Canada’s Anti-Spam Law Is Not Just for Spammers

Broad reach affects many businesses

Canada’s Anti-Spam Law  Is Not Just for Spammers

The law known as “Canada’s Anti-Spam Law” (CASL) came into force on July 1, 2014, and that deceptively narrow nickname1 has unfortunately remained, masking its surprisingly pervasive scope. CASL does not only target “spammers,” as commonly understood (such as duplicitous click-baiters, shotgun marketers or peddlers of illicit goods or schemes). Rather, it applies broadly in electronic commerce, not just to sophisticated or malicious electronic messaging campaigns, but even to single messages or interactions. CASL violations carry the potential for extraordinary penalties of up to $10 million, directors’ and officers’ liability, CRTC regulatory oversight and, as of July 2017, a private right of action bringing with it class action litigation. This underscores the need for careful CASL analysis within each organization, regardless of size or reach.

The “anti-spam” arm of CASL prohibits sending electronic messages whose purpose, wholly or partly, encourages participation in commercial activity (“commercial electronic messages” or CEMs) without both certain content and the recipient’s prior consent. Ensuring CASL-compliant content is important, but basically intuitive. Thus, it is CASL’s consent requirement that requires more attention, particularly because of the unexpected breadth of CASL’s application. Essentially, a recipient’s consent must be either “express” or “implied,” neither of which can be properly interpreted without a close look at CASL’s narrow definitions and exceptions. In fact, the CRTC recently noted that in its investigations, businesses often cannot prove they have consent to send the CEM in question, despite CASL placing that onus on senders.2

Express consent is collected in a prescribed manner (interestingly, messages to collect consent are themselves CEMs requiring consent). Such consent must be collected directly, clearly and separately, not via language buried in form contracts. Implied consent and exceptions are narrowly-scoped and often time-limited under CASL, despite what casual interpretation might infer. For example, implied consent can arise from “existing business relationships,” such as purchasing goods from the sender within the past two years (making this consent difficult to use long-term), and even if a potential recipient gives a business card to a prospective sender, CASL only implies consent for a CEM that itself is relevant to the former’s role or duties (preventing the usefulness of this consent for general mailing lists unless such relevance is guaranteed for all CEMs).

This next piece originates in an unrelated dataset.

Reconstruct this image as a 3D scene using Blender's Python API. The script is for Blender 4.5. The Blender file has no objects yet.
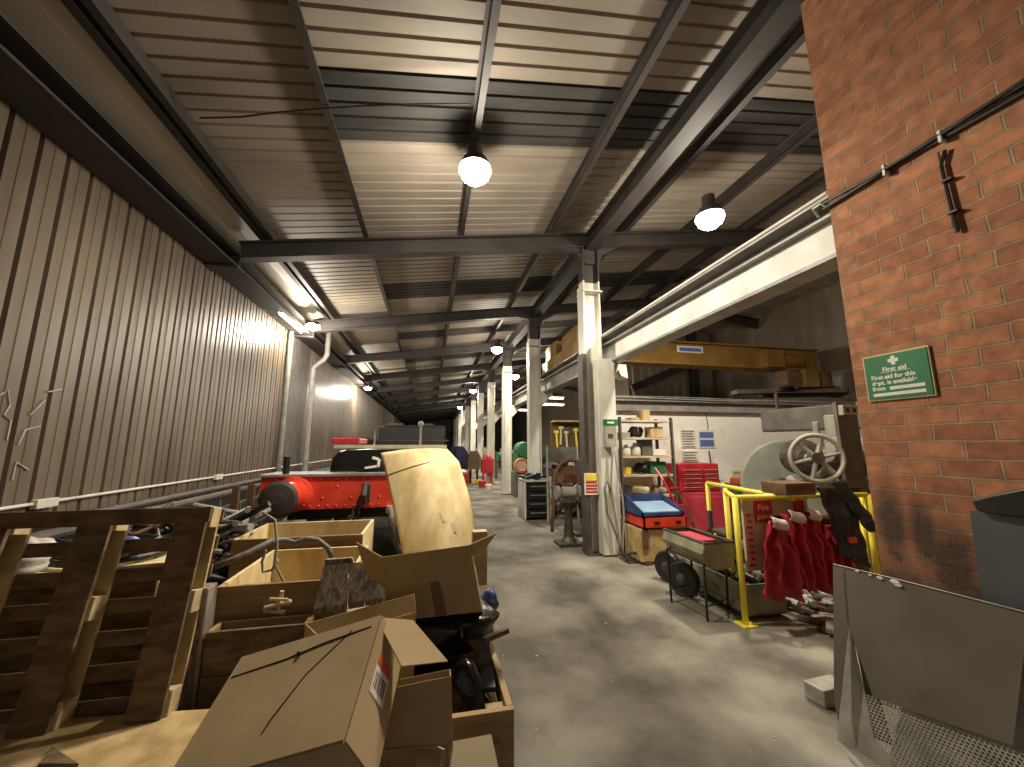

This makes properly-collected express consent – clear and, until the recipient unsubscribes, everlasting – the best choice under the CASL regime. Indeed, a practical compliance technique, for those without sophisticated consent tracking tools, is to rely heavily on express consent, using implied consent windows to collect express consent instead of using implied consent as the substantive basis to send most CEMs.

Organizations must consider cataloguing and understanding their electronic interactions that may be regulated by CASL, and maintaining evidence of consent (e.g. audio recordings of oral consent, signed consent forms, recorded dates of transactions and documented procedures). Most importantly, and as recommended by the CRTC in its published guidance3 – organizations should implement, update and enforce policies that frame and document CASL (including collection and evidence of consent) in the specific business context of that organization. Taking these steps can help establish due diligence, a statutory CASL defence, to counter potential CASL violations.

CASL’s complexity makes it difficult to prevent all violations, so understanding it and identifying potential compliance issues within the organizational context is critical. An organization that assumes that CASL does not apply – whether to the organization generally or to any of its particular electronic interactions – could be making a costly mistake, particularly in light of CASL’s impending private right of action.